In 1531 Henry VIII announced that he wished to be recognised as the Supreme Head and Sole Protector of the Church in England. Parliament acquiesced. Three years later in 1534 it passed the Act of Supremacy proclaiming that he was ‘the only supreme head on earth of the Church in England’ and that the English crown was now due ‘all honours, dignities, preeminences, jurisdictions, privileges, authorities, immunities, profits and commodities to the said dignity’. Henry, having achieved the power he wanted, then proceeded to exercise it and began his attack on the Church’s land and property. By this time Thomas Cromwell was his principal lieutenant. He was a brilliant administrator, mercilessly efficient in his management of the state’s affairs. During his time as Henry’s chief minister, the machinery of government was tuned to a higher level of performance than before. Cromwell gathered around him a small council of administrators loyal in their service to their crown. They were bureaucrats – a sort of very early, primitive prototype of the civil service – and they provided the monarchy with the means to get things done. The Tudors developed as a powerful dynasty because they took full control of all aspects of the affairs of state. To do this they worked with strong, capable advisors and, to a large extent, through Parliament. As a result the growth in their power was accompanied by a growth in the power of the country as a whole: in sixteenth-century Britain dynastic ambition and nationhood went hand in hand.
The attack on the Church’s property was devastating. The abbeys, monasteries and nunneries of Britain were suppressed, their land confiscated and their inhabitants thrown out. The monks on the whole seem to have been well treated – many took livings as local priests, or were given pensions – although some who resisted were executed. The dissolution of the monasteries was a ruthless operation, but its real effects were felt, not in terms of individual human misery, but in the wholesale change to land ownership which it created. For those with money, the dissolution was a bonanza. Henry decided to sell confiscated property to raise money for the Exchequer. In the space of a few years he brought on to the market estates and buildings which had been out of the public domain for centuries. Many of the buyers were gentry and merchants whose families had grown wealthy in the stable climate of early Tudor Britain. A new landowning class began to appear, proud men of property whose successors would have a profound effect on the future direction of the country. This was one of the unforeseen side effects of the English Reformation. The destruction of the power of the Catholic Church encouraged new freedom of thought. The confiscation of its land empowered a new class of men.
The assault on the Church met with little opposition because in many places the strict discipline of the monastic life had long ago softened into pleasant, well-fed ritual. The monks were often poor managers of their land; they had given up the hardships of manual labour; and they had abandoned their habits of study and learning. But they did still own great libraries and works of art which were broken up and sold in the feeding frenzy that accompanied the destruction of the buildings in which they were kept. The loss of these treasures was an inevitable part of the surge of change which was being driven through the country. Spiritual matters were not entirely forgotten either. The English Bible, which a few years earlier had been outlawed, was allowed back into circulation. The money-making medieval superstitions of relic-worship and selling pardons were suppressed.

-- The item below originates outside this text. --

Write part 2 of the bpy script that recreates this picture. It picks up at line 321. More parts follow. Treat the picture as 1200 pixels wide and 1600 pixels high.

Henry VIII, having unleashed great change, fell prey to his conscience. Always restless, rarely consistent, he decided in 1539 that matters had perhaps moved a bit further than he intended. He introduced the Act of Six Articles – otherwise known as ‘An Act Abolishing Diversity in Opinions’ – which upheld basic Catholic teaching as the basis of faith for the English Church and reinforced laws against heresy. The flood of opportunity which had accompanied the break with Rome was suddenly checked. Henry was not ready to watch the country desert the principles of faith which had supported it since the establishment of the Christian Church in Britain a thousand years before. He might have made himself head of the Church, but he was still a Catholic. The Act of 1539 provides a good example of the confused world created by Henry’s dispute with Rome – a confusion which would bedevil the country for another hundred and fifty years as the ideas, hopes and attitudes it spawned seeped into every part of it. It was not possible for Henry VIII, as he might have thought, to simply transfer power from Rome to London and put himself in charge of the British division of the Catholic Church. The transfer required far greater change than that – the creation, in effect, of a whole new Church whose doctrine and beliefs became the source of ceaseless debate and conflict.
A year after the Act of Six Articles was passed, Thomas Cromwell suffered the same fate as many other loyal servants of Henry VIII. The mood of the King had changed. Having enjoyed his glorious exercise of power, he was beginning to worry about his soul. Cromwell promoted the King’s marriage to Anne of Cleves, a German whom he thought would help strengthen Britain’s relationship with countries hostile to the papacy. The marriage was a disaster: Henry took one look at his intended bride, decided he did not like her, and told Cromwell to try to find a way out of the marriage. None could be found, and the marriage went ahead. For Henry this was further evidence that change had gone too far. On 9th July 1540 he told Anne of Cleves that their marriage was to be annulled on the grounds of non-consummation. She received a generous pension and Anne Boleyn’s old home of Hever Castle in Kent. She would remain in England for the rest of her life. Thomas Cromwell was less fortunate. He was executed nearly three weeks later, on 28th July.
At the beginning of the seventeenth century the poet Michael Drayton, who rejoiced in the title of ‘England’s Ovid’, wrote a historical poem about him called ‘The Legend of Thomas Cromwell’. Drayton was no Ovid, but his poem captures the tension of those feverish times when great power created great change, and everything turned on the mood of a prince.
But whilst we strive too suddenly to rise,
By flatt’ring princes with a servile tongue,
And being soothers to their tyrannies,
Work on much woes by what doth many wrong,
And unto others tending injuries,
Unto ourselves it hap’ning oft among,
In our snares unluckily are caught
Whilst our attempts fall instantly to naught.